When acquiring a privately held company, purchasers will often enter into the term sheet or letter of intent (LOI) without involving their legal counsel. Generally, the LOI sets forth certain broad terms of the business deal between the parties. The intention of the parties is usually that the LOI not be binding other than with respect to a limited range of matters. These typically include exclusivity (if it applies), a deposit (if one is to be paid), confidentiality, an outside date for negotiation of a purchase and sale agreement, rights of access for due diligence, the fact that each party bears its own expenses and other similar matters.

Canadian jurisprudence includes a number of examples of cases in which a so-called letter of intent has been held to be binding in its entirety, even though at least one of the parties had arguably not intended to be bound. The latest is the case of Wallace v. Allen, decided on January 16, 2009 by the Court of Appeal for Ontario.

Allen, the seller, owned an environmental services company and was planning to retire. Wallace, an entrepreneur, expressed an interest in buying the business. They entered into a letter of intent naming December 29, 2004 as the closing date. A number of contentious issues were settled in the LOI, such as whether certain property was owned by the company or by Allen personally. Wallace missed the December 29 meeting at which the closing was to take place (he was on vacation, which the seller knew about and had apparently encouraged him to take) and Allen subsequently refused to sign the share purchase agreement that had been negotiated. Wallace sued for breach of the agreement.

The trial judge held that the parties had not intended to be bound. She relied specifically on a clause in the LOI stating that "there will be much legal work to be done upon acceptance by both sides and that the wording of this agreement may alter somewhat" and on another clause providing that "this letter of intent must be reduced into a binding agreement of purchase and sale by the parties within the next 40 days".

The Court of Appeal, however, overturned the trial judge's decision. In holding that the letter of intent was binding, the court focused on the following factors:

  • While the clauses noted by the trial judge stated that the agreement was not final, each referred to "this agreement", suggesting that an agreement did, in fact, exist.
  • Wallace had testified that he understood the clauses as referring to the legal work required to turn the relatively informal expression of the parties' intent in the LOI into more legalistic language.
  • The LOI used legal language such as "it is agreed", "upon acceptance" and "this agreement", suggesting that the parties had recognized that their arrangement had legal consequences and, therefore, that a contract existed.
  • Allen had refused to sign earlier drafts of the LOI because they left "too much up in the air", but agreed to sign the final version.

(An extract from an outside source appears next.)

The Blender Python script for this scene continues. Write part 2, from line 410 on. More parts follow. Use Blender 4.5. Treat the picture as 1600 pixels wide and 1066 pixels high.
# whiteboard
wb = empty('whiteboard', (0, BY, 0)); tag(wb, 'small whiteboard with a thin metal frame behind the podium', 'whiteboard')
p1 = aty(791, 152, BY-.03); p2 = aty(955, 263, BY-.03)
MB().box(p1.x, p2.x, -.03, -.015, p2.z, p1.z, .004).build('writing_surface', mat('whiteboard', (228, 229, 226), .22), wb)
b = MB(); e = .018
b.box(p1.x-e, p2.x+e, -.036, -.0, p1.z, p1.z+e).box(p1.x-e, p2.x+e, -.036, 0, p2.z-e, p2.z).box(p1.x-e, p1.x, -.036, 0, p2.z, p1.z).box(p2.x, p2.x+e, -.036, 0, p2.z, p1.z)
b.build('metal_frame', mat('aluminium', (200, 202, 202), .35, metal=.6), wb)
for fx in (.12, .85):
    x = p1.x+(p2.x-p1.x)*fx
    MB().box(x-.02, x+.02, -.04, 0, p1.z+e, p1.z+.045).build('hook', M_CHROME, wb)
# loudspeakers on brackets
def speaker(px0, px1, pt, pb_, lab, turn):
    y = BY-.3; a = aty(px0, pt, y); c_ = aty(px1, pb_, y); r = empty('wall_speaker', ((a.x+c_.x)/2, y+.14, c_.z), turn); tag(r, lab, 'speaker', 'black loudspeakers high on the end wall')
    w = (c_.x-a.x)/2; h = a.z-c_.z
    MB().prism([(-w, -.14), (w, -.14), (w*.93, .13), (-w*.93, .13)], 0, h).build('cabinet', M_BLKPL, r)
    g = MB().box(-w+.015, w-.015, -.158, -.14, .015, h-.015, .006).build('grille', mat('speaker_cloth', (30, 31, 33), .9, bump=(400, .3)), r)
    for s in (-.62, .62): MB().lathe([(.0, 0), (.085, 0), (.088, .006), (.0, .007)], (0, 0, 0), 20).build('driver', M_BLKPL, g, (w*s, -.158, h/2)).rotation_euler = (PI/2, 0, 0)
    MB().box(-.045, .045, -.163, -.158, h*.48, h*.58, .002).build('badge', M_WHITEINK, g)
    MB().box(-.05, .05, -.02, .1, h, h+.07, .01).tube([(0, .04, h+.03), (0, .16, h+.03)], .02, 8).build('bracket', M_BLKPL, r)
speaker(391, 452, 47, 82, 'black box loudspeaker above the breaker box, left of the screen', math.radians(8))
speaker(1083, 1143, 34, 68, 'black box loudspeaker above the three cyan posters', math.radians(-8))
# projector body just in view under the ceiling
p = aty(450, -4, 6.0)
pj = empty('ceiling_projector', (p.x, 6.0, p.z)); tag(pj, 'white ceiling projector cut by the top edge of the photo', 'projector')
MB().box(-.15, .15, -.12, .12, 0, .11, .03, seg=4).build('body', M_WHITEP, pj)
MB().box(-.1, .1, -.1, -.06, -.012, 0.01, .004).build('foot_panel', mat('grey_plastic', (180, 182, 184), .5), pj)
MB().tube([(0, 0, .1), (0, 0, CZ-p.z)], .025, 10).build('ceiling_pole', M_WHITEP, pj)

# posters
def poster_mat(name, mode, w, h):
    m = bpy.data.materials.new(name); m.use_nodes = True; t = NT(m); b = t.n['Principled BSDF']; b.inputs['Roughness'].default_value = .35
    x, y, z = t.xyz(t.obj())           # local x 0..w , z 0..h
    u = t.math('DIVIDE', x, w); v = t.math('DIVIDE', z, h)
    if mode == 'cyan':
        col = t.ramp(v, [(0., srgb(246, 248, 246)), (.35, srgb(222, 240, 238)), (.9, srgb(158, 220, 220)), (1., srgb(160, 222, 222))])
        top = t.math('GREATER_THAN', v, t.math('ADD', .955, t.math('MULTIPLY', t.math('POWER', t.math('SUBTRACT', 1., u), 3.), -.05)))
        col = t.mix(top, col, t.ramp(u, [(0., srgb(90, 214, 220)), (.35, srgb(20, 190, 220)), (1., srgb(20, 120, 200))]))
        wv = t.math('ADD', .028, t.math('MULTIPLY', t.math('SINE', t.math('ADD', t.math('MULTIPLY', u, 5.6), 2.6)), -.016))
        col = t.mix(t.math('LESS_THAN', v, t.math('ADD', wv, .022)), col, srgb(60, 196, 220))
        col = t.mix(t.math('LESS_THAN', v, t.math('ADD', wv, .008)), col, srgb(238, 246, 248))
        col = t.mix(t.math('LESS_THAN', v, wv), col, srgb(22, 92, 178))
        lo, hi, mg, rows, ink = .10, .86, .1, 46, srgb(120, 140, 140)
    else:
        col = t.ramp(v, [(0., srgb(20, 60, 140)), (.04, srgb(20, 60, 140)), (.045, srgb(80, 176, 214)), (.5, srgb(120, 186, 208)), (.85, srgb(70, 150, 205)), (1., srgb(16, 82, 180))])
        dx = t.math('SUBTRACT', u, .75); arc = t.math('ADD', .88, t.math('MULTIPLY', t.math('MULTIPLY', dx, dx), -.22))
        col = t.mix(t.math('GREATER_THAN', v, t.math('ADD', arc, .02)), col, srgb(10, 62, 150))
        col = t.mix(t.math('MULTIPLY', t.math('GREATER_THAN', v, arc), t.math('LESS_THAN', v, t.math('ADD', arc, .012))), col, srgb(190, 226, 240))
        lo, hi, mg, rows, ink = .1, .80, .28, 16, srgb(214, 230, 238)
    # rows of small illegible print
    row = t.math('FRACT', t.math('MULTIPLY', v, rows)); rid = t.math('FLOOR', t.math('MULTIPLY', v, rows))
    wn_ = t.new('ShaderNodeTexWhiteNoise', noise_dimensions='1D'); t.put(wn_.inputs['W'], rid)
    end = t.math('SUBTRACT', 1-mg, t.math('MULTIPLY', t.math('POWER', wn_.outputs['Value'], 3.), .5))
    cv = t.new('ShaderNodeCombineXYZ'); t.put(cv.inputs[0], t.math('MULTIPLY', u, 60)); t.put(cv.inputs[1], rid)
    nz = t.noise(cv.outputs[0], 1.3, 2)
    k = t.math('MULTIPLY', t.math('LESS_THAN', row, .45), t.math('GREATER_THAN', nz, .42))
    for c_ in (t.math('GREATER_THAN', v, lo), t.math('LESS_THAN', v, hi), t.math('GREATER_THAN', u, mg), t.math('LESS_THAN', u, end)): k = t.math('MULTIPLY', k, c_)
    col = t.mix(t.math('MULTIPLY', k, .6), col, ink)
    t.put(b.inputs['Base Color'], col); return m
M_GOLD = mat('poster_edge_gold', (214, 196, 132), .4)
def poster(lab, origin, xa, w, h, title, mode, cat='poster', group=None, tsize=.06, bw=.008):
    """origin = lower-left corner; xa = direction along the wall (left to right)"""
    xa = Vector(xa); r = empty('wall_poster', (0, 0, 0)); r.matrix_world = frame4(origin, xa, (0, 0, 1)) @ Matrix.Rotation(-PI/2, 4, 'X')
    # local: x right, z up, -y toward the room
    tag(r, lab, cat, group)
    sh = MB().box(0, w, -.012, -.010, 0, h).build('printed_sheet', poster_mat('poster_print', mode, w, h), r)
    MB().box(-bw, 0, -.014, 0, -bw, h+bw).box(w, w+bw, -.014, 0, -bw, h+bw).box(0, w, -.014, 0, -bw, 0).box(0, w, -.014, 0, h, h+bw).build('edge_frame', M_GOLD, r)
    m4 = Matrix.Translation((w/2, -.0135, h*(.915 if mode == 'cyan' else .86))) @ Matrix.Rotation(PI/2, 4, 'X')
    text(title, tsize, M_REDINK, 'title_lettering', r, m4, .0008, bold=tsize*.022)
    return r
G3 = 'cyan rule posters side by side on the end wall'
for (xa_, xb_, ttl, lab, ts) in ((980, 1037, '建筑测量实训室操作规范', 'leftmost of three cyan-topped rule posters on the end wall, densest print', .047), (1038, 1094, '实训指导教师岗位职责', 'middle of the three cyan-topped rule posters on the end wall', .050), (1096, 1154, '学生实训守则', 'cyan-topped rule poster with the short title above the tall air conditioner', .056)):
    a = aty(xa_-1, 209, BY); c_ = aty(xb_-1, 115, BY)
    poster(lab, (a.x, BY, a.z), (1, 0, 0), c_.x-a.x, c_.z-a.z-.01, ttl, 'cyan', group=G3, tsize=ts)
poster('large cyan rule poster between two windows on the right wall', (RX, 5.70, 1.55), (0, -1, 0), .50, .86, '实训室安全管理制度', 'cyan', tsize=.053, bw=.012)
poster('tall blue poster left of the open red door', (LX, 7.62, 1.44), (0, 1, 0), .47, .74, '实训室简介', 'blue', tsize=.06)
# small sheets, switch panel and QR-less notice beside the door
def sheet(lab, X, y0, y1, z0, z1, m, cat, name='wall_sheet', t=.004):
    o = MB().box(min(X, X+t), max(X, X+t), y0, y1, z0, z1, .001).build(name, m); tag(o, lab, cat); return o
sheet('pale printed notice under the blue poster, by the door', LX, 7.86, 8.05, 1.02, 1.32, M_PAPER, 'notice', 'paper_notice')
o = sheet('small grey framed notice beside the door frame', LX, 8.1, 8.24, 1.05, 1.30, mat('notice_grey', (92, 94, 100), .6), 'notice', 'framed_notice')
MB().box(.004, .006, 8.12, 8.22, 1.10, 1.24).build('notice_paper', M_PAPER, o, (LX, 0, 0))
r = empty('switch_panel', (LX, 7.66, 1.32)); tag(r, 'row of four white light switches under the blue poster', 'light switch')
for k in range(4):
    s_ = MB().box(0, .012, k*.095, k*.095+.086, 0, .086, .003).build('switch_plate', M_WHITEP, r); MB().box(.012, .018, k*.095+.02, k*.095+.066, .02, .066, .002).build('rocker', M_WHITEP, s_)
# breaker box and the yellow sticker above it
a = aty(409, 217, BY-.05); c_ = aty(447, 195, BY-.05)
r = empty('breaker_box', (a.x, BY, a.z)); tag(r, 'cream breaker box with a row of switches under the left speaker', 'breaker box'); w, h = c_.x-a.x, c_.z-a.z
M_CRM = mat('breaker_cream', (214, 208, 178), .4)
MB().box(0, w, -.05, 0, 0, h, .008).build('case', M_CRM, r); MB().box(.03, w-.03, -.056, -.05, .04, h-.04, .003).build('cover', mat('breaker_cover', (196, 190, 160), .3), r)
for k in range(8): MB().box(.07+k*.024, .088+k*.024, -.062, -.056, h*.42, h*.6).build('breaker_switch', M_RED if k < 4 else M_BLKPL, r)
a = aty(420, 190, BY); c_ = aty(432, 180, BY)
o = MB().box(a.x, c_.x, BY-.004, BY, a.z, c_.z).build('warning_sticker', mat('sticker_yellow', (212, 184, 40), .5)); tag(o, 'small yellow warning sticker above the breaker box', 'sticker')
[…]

The Court of Appeal also focused on the subsequent conduct of the parties, notably (i) that Allen introduced Wallace to the employees of the company, (ii) that Allen announced his retirement to friends and family, (iii) that Wallace began working full time in the business and took steps to bring his two sons into the operations, (iv) that the parties met on December 9 and resolved the final issues in the draft share purchase agreement, and (v) that Allen attended the scheduled December 29 meeting fully expecting to sign the agreement. The Court of Appeal did not order a remedy of completion of the purchase and sale, however, partly because it had been four years since the closing date and partly because the court reasoned that since Wallace was a serial entrepreneur who acquired numerous businesses, the requirement for the remedy of specific performance that the object of the contract be unique may not have been entirely met. Rather, the Court of Appeal ordered Allen to pay Wallace seven months of damages, on the basis that this was a reasonable time for Wallace to find a replacement investment. The Court of Appeal also overturned the trial judge's finding that another business purchase by Wallace within three months of the aborted deal had mitigated his damages, accepting Wallace's testimony that he would have completed both transactions if the Allen deal had closed.

Given that most parties do not intend their letters of intent to be legally binding agreements, there are some important lessons to be learned from Wallace v. Allen. One such lesson is that the insertion of language making the LOI "subject to the execution and delivery by the parties of a definitive purchase and sale agreement" may not suffice to ensure that the LOI is non-binding. The conduct of the parties - in particular, the type of conduct that occurred in Wallace v. Allen subsequent to the signing of the LOI - might convince a court that a binding agreement has been entered into in spite of such a clause. Furthermore, in light of Wallace v. Allen, such language could be taken by a court as asserting that all that remains to be done is to have counsel "reduce" the agreement set out in the LOI into a longer, more detailed legal agreement. Therefore, it is always helpful to ensure that the LOI clearly and specifically identifies the provisions that are to bind the parties, while expressly stating that the remaining provisions are not binding. It is also important to use terms that suggest intention ("would" rather than "will" and "letter of intent" instead of "agreement") and to insert specific conditions within one party's control, such as requiring either the board or the shareholders (or both) to approve the transaction, or providing that the purchaser must be satisfied with the results of due diligence investigations.

The content of this article is intended to provide a general guide to the subject matter. Specialist advice should be sought about your specific circumstances.